Pay It Forward
by Catherine Ryan Hyde
This book has nothing to do
with technology or the Internet, and it won't win
a Pulitzer or a Nobel Prize for great literature. It's
just a simple little
parable of the awesome power of doing good things for other people; not a new
idea, but one that can use repeating from time to
time.
You should be able to
read it from cover to cover in a couple of hours, and it may change your life.
If you're one of those people with a heart of stone,
for whom words on paper have
little or no emotional impact, then go see the movie, which opens on October
20th. It stars Kevin Spacey, Helen Hunt, and that
little kid with a complicated name
who costarred with Bruce Willis in The Sixth Sense.
The concept of the
book is simple, and is conceived by a young 12-year-old boy, Trevor McKinney,
in response to an extra-credit assignment from his sixth grade
social-studies teacher: come up with a plan that will improve the world. Trevor
devises a "bottom-up" strategy, in start contrast to the "top-down" strategy
that many of us still believe in — e.g., elect a President who is smarter
and wiser than all of us, and depend on him or her to accomplish miracles.

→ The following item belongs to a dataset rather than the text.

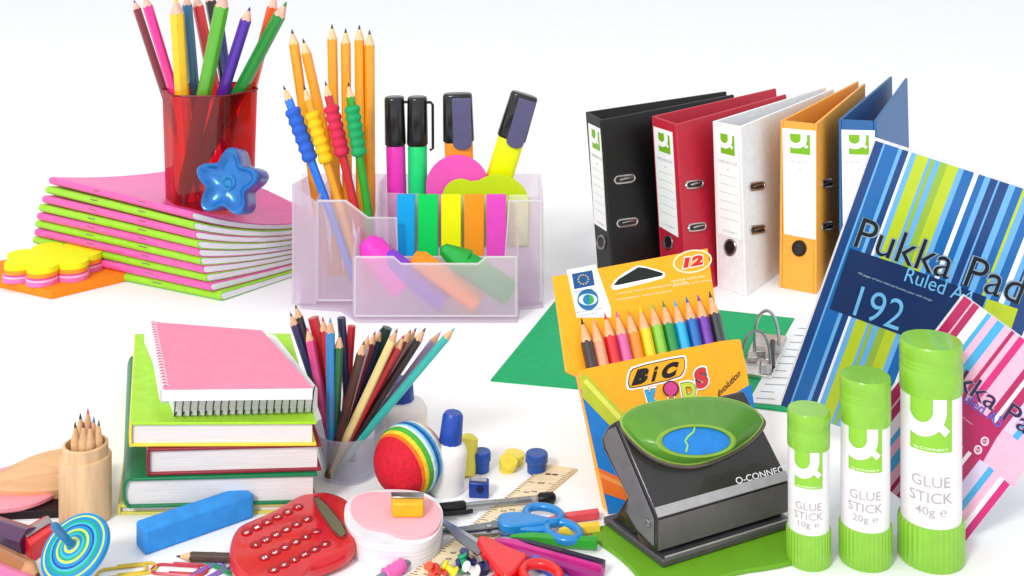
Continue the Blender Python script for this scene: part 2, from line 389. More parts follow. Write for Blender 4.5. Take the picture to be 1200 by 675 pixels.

Trevor's plan starts with an individual — any individual, but in order to
make it relevant, start with yourself. Then find three individuals who need
a favor
— and in particular, a significant form of help or assistance, something that
they probably would not have been able to accomplish on their own. What creates
the miracle is a small twist, which becomes the book's title: instead of asking
these three individuals to pay you back for the favor, ask them to pay
it forward — i.e., to find three other individuals for whom an equally
important favor can be performed. Thus, if 3 individuals are helped at the
first
level, 9 are affected at the second level, 27 at the third level, and so forth.
Though Trevor doesn't extend the math all the way, the power of this kind
of
geometric progression is such that paying it forward 21 levels covers the entire
human race — and that's if each person does only one favor for
three other individuals. If the process starts with a thousand people rather
than
one, and if each person decides to repeat the process a few times, the process
mushrooms at a phenomenal rate. Pay
It Forward illustrates how the process works with real-world, imperfect
people who manage to bungle many of the opportunities they're given, but who
(like us) nevertheless muddle on, doing the best they can.
Could all of this
happen in such a grandiose fashion in the "real world"?
Probably not — but who cares? Even if just one person found three other individuals
and provided them with a significant form of assistance, the world has become
an incrementally better place. At least I'd like to hope so — I'm already
in
the process of picking my first round of pay-it-forward beneficiaries, but
it remains to be seen whether they'll extend the chain. In any case, you have
nothing
to lose by taking a quick look at the book — or, if you'd prefer, watching
the movie version. If it gives you any new insights or ideas, let me know.